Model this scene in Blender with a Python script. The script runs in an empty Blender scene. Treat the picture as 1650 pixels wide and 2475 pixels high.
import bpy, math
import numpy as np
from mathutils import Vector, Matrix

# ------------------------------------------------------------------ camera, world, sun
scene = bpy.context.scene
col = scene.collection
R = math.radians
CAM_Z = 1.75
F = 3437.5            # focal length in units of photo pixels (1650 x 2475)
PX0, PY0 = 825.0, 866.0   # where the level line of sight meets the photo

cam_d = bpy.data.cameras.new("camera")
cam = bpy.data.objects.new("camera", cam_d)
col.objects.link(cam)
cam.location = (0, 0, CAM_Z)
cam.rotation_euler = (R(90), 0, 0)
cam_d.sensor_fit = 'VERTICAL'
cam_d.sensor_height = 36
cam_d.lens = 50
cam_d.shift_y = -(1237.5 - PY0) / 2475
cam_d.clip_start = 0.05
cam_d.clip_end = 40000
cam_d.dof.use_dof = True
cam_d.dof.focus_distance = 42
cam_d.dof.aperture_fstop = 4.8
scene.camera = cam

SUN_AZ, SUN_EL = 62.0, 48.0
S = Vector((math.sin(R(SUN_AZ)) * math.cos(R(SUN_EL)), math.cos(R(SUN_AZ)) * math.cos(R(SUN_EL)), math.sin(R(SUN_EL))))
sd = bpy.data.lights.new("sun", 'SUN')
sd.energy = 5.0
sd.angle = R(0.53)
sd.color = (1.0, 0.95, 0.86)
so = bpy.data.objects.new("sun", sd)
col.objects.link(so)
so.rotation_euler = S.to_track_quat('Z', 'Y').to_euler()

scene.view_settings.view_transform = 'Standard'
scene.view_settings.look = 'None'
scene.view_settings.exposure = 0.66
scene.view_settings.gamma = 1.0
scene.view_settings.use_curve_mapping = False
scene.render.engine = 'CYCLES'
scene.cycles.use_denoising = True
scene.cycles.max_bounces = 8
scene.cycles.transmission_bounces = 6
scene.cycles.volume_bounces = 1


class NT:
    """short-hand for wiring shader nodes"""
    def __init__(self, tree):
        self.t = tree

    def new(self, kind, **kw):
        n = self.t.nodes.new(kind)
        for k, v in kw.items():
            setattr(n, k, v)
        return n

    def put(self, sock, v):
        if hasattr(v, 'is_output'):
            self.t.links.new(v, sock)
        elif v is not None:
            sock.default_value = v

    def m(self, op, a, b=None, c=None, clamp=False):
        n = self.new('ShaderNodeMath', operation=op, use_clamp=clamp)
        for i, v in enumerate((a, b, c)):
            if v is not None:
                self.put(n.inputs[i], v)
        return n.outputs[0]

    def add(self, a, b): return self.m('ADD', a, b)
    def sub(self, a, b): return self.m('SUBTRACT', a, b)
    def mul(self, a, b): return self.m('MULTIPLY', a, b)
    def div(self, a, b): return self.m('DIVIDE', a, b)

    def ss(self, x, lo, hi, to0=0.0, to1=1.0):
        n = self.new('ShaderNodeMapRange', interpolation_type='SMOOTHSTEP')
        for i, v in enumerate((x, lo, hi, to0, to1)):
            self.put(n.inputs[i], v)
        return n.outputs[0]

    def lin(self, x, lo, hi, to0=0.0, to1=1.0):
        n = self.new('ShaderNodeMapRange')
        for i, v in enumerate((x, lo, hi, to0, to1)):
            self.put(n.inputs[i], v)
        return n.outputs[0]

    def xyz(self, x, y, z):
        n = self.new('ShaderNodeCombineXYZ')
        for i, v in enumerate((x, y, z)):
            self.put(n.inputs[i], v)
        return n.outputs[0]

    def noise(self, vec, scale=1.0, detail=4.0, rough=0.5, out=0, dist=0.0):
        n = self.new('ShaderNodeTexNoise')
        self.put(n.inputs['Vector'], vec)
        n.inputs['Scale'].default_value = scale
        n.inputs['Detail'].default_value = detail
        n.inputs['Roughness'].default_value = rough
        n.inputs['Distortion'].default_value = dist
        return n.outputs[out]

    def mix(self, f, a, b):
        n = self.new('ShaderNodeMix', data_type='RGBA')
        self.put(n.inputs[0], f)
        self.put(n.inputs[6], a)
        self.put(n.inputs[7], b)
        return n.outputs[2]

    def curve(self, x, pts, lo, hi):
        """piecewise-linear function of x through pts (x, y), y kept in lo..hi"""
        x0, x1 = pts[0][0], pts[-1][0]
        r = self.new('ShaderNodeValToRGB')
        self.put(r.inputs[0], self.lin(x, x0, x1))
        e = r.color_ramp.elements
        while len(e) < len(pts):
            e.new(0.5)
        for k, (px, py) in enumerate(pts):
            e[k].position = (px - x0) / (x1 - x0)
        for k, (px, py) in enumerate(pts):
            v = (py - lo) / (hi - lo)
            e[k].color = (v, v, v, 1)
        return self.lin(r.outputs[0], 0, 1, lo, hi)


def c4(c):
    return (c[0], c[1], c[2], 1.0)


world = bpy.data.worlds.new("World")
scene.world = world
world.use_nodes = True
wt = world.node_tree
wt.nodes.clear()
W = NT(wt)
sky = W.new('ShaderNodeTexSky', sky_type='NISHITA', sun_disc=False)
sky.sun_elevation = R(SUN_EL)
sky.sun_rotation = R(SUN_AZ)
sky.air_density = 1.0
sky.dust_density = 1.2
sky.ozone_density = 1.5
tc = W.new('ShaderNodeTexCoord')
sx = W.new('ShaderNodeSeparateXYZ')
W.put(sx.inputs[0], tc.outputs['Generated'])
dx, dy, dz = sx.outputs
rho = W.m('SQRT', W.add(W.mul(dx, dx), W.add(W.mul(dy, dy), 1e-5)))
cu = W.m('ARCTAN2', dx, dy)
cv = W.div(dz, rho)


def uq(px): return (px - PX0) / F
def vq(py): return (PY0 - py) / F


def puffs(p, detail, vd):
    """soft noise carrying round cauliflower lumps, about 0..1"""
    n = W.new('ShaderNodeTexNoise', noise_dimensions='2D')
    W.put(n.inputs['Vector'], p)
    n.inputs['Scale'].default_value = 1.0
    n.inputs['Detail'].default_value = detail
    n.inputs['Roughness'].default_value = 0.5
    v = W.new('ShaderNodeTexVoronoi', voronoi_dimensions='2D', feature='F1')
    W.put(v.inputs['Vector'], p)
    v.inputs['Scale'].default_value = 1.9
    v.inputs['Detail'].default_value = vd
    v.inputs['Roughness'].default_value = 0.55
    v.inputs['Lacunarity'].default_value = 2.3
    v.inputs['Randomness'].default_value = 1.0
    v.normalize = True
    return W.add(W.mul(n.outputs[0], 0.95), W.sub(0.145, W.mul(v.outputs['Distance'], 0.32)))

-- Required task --
Return all of the data exactly as it reads.

-- Task result --
Model this scene in Blender with a Python script. The script runs in an empty Blender scene. Treat the picture as 1650 pixels wide and 2475 pixels high.
import bpy, math
import numpy as np
from mathutils import Vector, Matrix

# ------------------------------------------------------------------ camera, world, sun
scene = bpy.context.scene
col = scene.collection
R = math.radians
CAM_Z = 1.75
F = 3437.5            # focal length in units of photo pixels (1650 x 2475)
PX0, PY0 = 825.0, 866.0   # where the level line of sight meets the photo

cam_d = bpy.data.cameras.new("camera")
cam = bpy.data.objects.new("camera", cam_d)
col.objects.link(cam)
cam.location = (0, 0, CAM_Z)
cam.rotation_euler = (R(90), 0, 0)
cam_d.sensor_fit = 'VERTICAL'
cam_d.sensor_height = 36
cam_d.lens = 50
cam_d.shift_y = -(1237.5 - PY0) / 2475
cam_d.clip_start = 0.05
cam_d.clip_end = 40000
cam_d.dof.use_dof = True
cam_d.dof.focus_distance = 42
cam_d.dof.aperture_fstop = 4.8
scene.camera = cam

SUN_AZ, SUN_EL = 62.0, 48.0
S = Vector((math.sin(R(SUN_AZ)) * math.cos(R(SUN_EL)), math.cos(R(SUN_AZ)) * math.cos(R(SUN_EL)), math.sin(R(SUN_EL))))
sd = bpy.data.lights.new("sun", 'SUN')
sd.energy = 5.0
sd.angle = R(0.53)
sd.color = (1.0, 0.95, 0.86)
so = bpy.data.objects.new("sun", sd)
col.objects.link(so)
so.rotation_euler = S.to_track_quat('Z', 'Y').to_euler()

scene.view_settings.view_transform = 'Standard'
scene.view_settings.look = 'None'
scene.view_settings.exposure = 0.66
scene.view_settings.gamma = 1.0
scene.view_settings.use_curve_mapping = False
scene.render.engine = 'CYCLES'
scene.cycles.use_denoising = True
scene.cycles.max_bounces = 8
scene.cycles.transmission_bounces = 6
scene.cycles.volume_bounces = 1


class NT:
    """short-hand for wiring shader nodes"""
    def __init__(self, tree):
        self.t = tree

    def new(self, kind, **kw):
        n = self.t.nodes.new(kind)
        for k, v in kw.items():
            setattr(n, k, v)
        return n

    def put(self, sock, v):
        if hasattr(v, 'is_output'):
            self.t.links.new(v, sock)
        elif v is not None:
            sock.default_value = v

    def m(self, op, a, b=None, c=None, clamp=False):
        n = self.new('ShaderNodeMath', operation=op, use_clamp=clamp)
        for i, v in enumerate((a, b, c)):
            if v is not None:
                self.put(n.inputs[i], v)
        return n.outputs[0]

    def add(self, a, b): return self.m('ADD', a, b)
    def sub(self, a, b): return self.m('SUBTRACT', a, b)
    def mul(self, a, b): return self.m('MULTIPLY', a, b)
    def div(self, a, b): return self.m('DIVIDE', a, b)

    def ss(self, x, lo, hi, to0=0.0, to1=1.0):
        n = self.new('ShaderNodeMapRange', interpolation_type='SMOOTHSTEP')
        for i, v in enumerate((x, lo, hi, to0, to1)):
            self.put(n.inputs[i], v)
        return n.outputs[0]

    def lin(self, x, lo, hi, to0=0.0, to1=1.0):
        n = self.new('ShaderNodeMapRange')
        for i, v in enumerate((x, lo, hi, to0, to1)):
            self.put(n.inputs[i], v)
        return n.outputs[0]

    def xyz(self, x, y, z):
        n = self.new('ShaderNodeCombineXYZ')
        for i, v in enumerate((x, y, z)):
            self.put(n.inputs[i], v)
        return n.outputs[0]

    def noise(self, vec, scale=1.0, detail=4.0, rough=0.5, out=0, dist=0.0):
        n = self.new('ShaderNodeTexNoise')
        self.put(n.inputs['Vector'], vec)
        n.inputs['Scale'].default_value = scale
        n.inputs['Detail'].default_value = detail
        n.inputs['Roughness'].default_value = rough
        n.inputs['Distortion'].default_value = dist
        return n.outputs[out]

    def mix(self, f, a, b):
        n = self.new('ShaderNodeMix', data_type='RGBA')
        self.put(n.inputs[0], f)
        self.put(n.inputs[6], a)
        self.put(n.inputs[7], b)
        return n.outputs[2]

    def curve(self, x, pts, lo, hi):
        """piecewise-linear function of x through pts (x, y), y kept in lo..hi"""
        x0, x1 = pts[0][0], pts[-1][0]
        r = self.new('ShaderNodeValToRGB')
        self.put(r.inputs[0], self.lin(x, x0, x1))
        e = r.color_ramp.elements
        while len(e) < len(pts):
            e.new(0.5)
        for k, (px, py) in enumerate(pts):
            e[k].position = (px - x0) / (x1 - x0)
        for k, (px, py) in enumerate(pts):
            v = (py - lo) / (hi - lo)
            e[k].color = (v, v, v, 1)
        return self.lin(r.outputs[0], 0, 1, lo, hi)


def c4(c):
    return (c[0], c[1], c[2], 1.0)


world = bpy.data.worlds.new("World")
scene.world = world
world.use_nodes = True
wt = world.node_tree
wt.nodes.clear()
W = NT(wt)
sky = W.new('ShaderNodeTexSky', sky_type='NISHITA', sun_disc=False)
sky.sun_elevation = R(SUN_EL)
sky.sun_rotation = R(SUN_AZ)
sky.air_density = 1.0
sky.dust_density = 1.2
sky.ozone_density = 1.5
tc = W.new('ShaderNodeTexCoord')
sx = W.new('ShaderNodeSeparateXYZ')
W.put(sx.inputs[0], tc.outputs['Generated'])
dx, dy, dz = sx.outputs
rho = W.m('SQRT', W.add(W.mul(dx, dx), W.add(W.mul(dy, dy), 1e-5)))
cu = W.m('ARCTAN2', dx, dy)
cv = W.div(dz, rho)


def uq(px): return (px - PX0) / F
def vq(py): return (PY0 - py) / F


def puffs(p, detail, vd):
    """soft noise carrying round cauliflower lumps, about 0..1"""
    n = W.new('ShaderNodeTexNoise', noise_dimensions='2D')
    W.put(n.inputs['Vector'], p)
    n.inputs['Scale'].default_value = 1.0
    n.inputs['Detail'].default_value = detail
    n.inputs['Roughness'].default_value = 0.5
    v = W.new('ShaderNodeTexVoronoi', voronoi_dimensions='2D', feature='F1')
    W.put(v.inputs['Vector'], p)
    v.inputs['Scale'].default_value = 1.9
    v.inputs['Detail'].default_value = vd
    v.inputs['Roughness'].default_value = 0.55
    v.inputs['Lacunarity'].default_value = 2.3
    v.inputs['Randomness'].default_value = 1.0
    v.normalize = True
    return W.add(W.mul(n.outputs[0], 0.95), W.sub(0.145, W.mul(v.outputs['Distance'], 0.32)))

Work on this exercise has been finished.